The physical body defines our notion of self, and disruptions to our corporeal body trouble our understandings of self, as Julia Kristeva has theorized through her notion of the abject. As a result, nonconsensual transgressions to physical body boundaries, especially sexual transgressions, trouble our personhoods and sense of identity. The Round House (2012), by Louise Erdrich, features several instances of distressing nonconsensual crossings of bodily borders, including: scarring as evidence of sexual assault and bodily trauma; the gunshot wounds that kill antagonist Linden Lark; and most significantly the rapes of Geraldine Coutts and Mayla Wolfskin.
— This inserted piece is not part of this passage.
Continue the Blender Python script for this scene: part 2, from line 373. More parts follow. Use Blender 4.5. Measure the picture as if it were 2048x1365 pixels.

These body-border crossings are not the only relevant border crossings in the narrative. Complications of jurisdiction and injustice based on land borders serve as a contemporary reminder that Native land border crossings continue to be a major source of contention. Andrea Smith, in Conquest: Sexual Violence and American Indian Genocide (2015), links the colonial conquest of Native lands to the rape and mutilation of the Native body. Smith argues that Native women's bodies, and by extension Native lands, have become inherently violable in the colonial imagination. Erdrich's pairing of violent body-border crossings with Native land border crossings calls direct attention to issues of land/body border crossings in ways that her previous works had never accomplished. Furthermore, I argue that rapist Linden Lark's murder via gun shot is a violent body-border crossing which signifies a relevant turning of colonial violence back on the colonial body. However, even though this reciprocal violence seems to be the answer to Joe Coutts's desire for revenge, Joe finds that this fails to satiate his need for justice. The lack of closure and feelings of dissatisfaction at the end of the novel indicates the continuing need for social, environmental, and legal justice on Native lands and Native women.